It also comes after East Coast elections seem to foretell both fortune and potential danger for Republicans here.

The victories Tuesday of Republican candidates for governor in New Jersey and Virginia - two states that picked Barack Obama for president last year - appear to indicate GOP contenders can win on an economy-focused message.

Polls in those states showed voters who considered themselves 'independent' backed the GOP candidate by a hefty margin, an about-face from last year's election.

"You are going to see a similar pattern in the state of Illinois," Brady declared.

But a closely watched U.S. House race in upstate New York Tuesday may also be considered a warning.


Conservative activists, and some well-known party names like Sarah Palin, rejected a moderate Republican candidate in favor of a third-party contender who they said fell more in line with Republican doctrine. The dejected Republican dropped out over the weekend and backed Democrat Bill Owens, who beat the third-party candidate with about 49 percent of the vote - the first time a Democrat has won that seat in more than 100 years.

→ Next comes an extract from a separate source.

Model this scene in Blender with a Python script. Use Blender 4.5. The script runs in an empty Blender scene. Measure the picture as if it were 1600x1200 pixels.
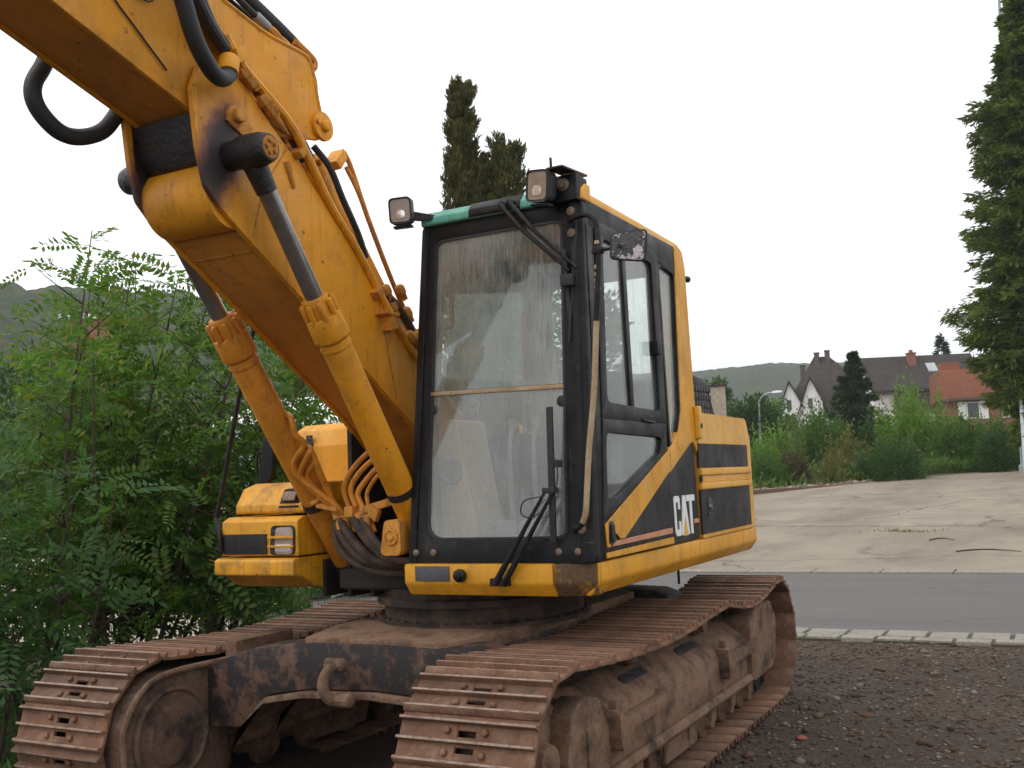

Brady insisted Wednesday that kind of internal split will not occur in Illinois, even though similar divisions have hampered the chance of Republican candidates in Illinois general elections for years. Brady said if GOP candidates focus on the economy and ethics, the top issues on voters' minds these days, there will not be enough division to throw the party into chaos.

"If we stay on those issues," Brady said, "There is very little room for disagreement."